My Mother likes to watch game shows: The Price is Right, Let's Make a Deal, Family Feud, Wheel of Fortune, and the odd other. Wheel of Fortune is the only game show I haven't seen anyone jump on the host. But they do scream, sometimes. I don't think it is especially encouraged there. But, all the others seem to work people up into a frenzy.

I'm sure its a marketing thing. Getting people to show all that excitement helps promote the products, whatever they are. A game show can have people jumping all over the place and screeching over winning a pen and paper. Then they drop a car into the mix to keep everyone on their toes and crazy excited.

I can see how it works for the shows and the marketing which is what the shows are really about. Selling stuff to the public.

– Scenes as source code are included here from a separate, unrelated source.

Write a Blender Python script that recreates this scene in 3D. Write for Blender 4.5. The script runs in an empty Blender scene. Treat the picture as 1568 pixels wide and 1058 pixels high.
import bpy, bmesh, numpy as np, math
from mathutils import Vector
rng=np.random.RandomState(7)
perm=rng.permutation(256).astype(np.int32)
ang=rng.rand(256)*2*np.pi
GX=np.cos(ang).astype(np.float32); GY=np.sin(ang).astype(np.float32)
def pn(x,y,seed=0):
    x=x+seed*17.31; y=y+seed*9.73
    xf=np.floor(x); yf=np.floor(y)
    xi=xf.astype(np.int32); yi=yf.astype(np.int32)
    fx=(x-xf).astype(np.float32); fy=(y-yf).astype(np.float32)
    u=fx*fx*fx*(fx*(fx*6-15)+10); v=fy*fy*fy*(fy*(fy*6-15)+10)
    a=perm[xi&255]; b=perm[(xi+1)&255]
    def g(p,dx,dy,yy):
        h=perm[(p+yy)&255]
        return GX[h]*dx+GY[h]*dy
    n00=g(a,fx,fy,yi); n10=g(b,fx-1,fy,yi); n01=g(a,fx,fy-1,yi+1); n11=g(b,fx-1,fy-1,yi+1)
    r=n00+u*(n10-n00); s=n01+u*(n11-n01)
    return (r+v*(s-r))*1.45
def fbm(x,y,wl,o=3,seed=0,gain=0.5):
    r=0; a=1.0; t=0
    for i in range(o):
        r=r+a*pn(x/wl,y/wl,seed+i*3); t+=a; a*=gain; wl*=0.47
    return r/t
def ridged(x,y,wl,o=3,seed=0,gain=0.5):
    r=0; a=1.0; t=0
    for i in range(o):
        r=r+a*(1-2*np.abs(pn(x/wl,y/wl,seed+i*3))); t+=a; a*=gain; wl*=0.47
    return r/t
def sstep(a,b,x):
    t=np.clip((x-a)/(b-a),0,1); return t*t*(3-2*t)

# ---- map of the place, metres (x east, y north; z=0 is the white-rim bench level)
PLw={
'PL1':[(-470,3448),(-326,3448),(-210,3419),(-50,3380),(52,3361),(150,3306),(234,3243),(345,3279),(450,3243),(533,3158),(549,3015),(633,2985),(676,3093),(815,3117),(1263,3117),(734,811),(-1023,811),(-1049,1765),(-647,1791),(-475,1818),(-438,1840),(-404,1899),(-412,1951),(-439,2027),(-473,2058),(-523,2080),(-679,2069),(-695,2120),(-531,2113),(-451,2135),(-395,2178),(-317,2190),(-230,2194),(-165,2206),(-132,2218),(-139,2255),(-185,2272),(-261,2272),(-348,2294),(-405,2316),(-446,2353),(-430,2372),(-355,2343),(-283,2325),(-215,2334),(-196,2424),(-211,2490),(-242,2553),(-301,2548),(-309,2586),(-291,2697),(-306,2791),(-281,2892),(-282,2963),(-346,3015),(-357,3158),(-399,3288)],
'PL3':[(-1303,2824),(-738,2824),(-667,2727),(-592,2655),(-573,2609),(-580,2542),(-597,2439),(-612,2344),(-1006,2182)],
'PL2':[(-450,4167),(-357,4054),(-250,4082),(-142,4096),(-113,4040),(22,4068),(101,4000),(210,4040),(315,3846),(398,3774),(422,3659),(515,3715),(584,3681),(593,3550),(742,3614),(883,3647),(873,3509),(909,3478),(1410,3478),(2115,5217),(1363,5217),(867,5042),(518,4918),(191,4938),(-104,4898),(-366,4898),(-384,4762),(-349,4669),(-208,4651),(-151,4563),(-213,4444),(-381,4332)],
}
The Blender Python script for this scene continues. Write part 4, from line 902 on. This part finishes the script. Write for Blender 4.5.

But, all this rabid excitement, the screaming and jumping, isn't good for people. That level of excitement, in our past, would have been over seeing a large predator about to kill and eat us.

Have you noticed TV shows and movies and even commercials are all about excitement. They are louder, more colourful, bigger reactions (over reactions), far more emotions and being very emotional and sensitive. Its all gone over the top.

What kind of people are they turning us into?

Of course, its great for marketing. The goal of marketing is to make people feel they need more stuff. Marketing preys on people, as I have written before. Not just to sell us stuff but to make us feel we really need all that stuff. What would we be without blinding white teeth?

But, the funny thing, watching these game shows, we look more and more like prey. But, there are no big predators, no monsters, right?